Do you wish someone would bring you homemade chicken soup when you have the flu, severe allergies, or “the crud?” I sure do. Although experts claim that no one knows why chicken soup helps with recovery from winter colds and flu (there are theories), anecdotal evidence from around the world credit this delicious soup (also lovingly known as Jewish Penicillin), for their recovery.
In my childhood home, every Saturday my father would make either a chicken soup or a vegetable beef and marrow bone soup. I credit this practice for his longevity and health. Here’s my dad’s chicken soup recipe in printable form.
Well, just in case no one offers to bring you this treasure when you need it, be prepared to have soup packs in the freezer at the ready. Keep freezer bags filled with fresh, pastured chicken wings and separate bags of soup vegetables, cleaned and cut, ready to plop in the water. Throw a chicken and veggie bag in a crock-pot, cover with water, add salt, turn the crock “on,” and hobble back to bed.
Ingredients
- The way I make chicken soup is easy!
- Into a medium-sized heavy cast-iron pot of filtered water I add:
- A large package of free range chicken drumettes
- A sliced onion
- 4 carrots, sliced
- An entire bulb of garlic, peeled
- Four stalks of organic celery, sliced
- 1/2 cup of finely minced parsley
- Salt to taste
Optional
- Secret ingredient tip from my dad: add a quartered apple for sweetness
Optional
- Secret ingredient from a recipe in "How to Cook like a Jewish Mother" : tsp. of sugar.
Toppings
- Cilantro or parsley and a squeeze of fresh lime
Instructions
- Bring to a boil then cover and simmer for an hour or two.

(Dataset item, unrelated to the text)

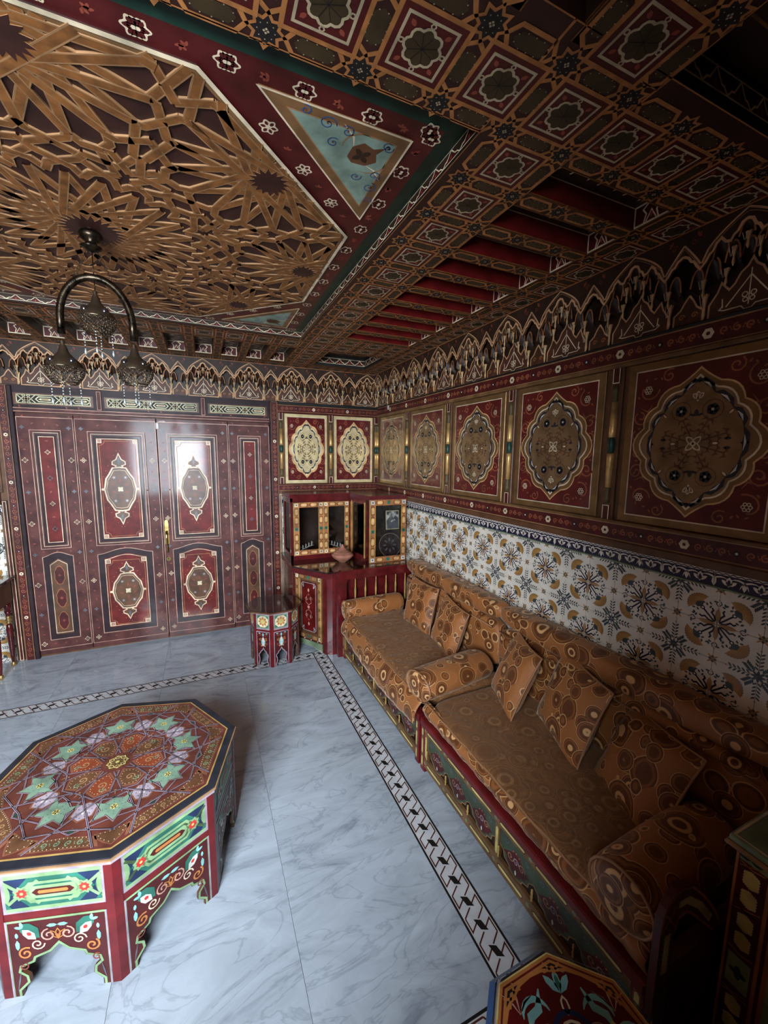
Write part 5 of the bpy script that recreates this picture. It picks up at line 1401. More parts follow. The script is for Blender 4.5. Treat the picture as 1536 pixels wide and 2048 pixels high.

- Serve with chopped fresh parsley or cilantro and a squeeze of lime. These toppings are critical to the taste in my opinion and not optional.
Variation:
- If you want to add noodles or bowtie pasta, cook it separately (perhaps with some of the chicken broth and water.) When serving soup, add a scoop of pasta to the bowl and then ladle hot soup and sprinkle condiments on top. Cooking pasta in the soup makes the broth cloudy from starch and the pasta gets way over cooked when the soup is re-warmed.
Variation:
- Like potatoes in soup? Best ones to cook in this chicken soup recipe are the small white-skinned or red-skinned potatoes, halved. Other types of large potatoes should be diced and cooked separately and added to bowl as pasta above. Otherwise, if potatoes are cooked in the soup, they start to break down, change the consistency of broth, and potatoes turn to mush on the re-warm.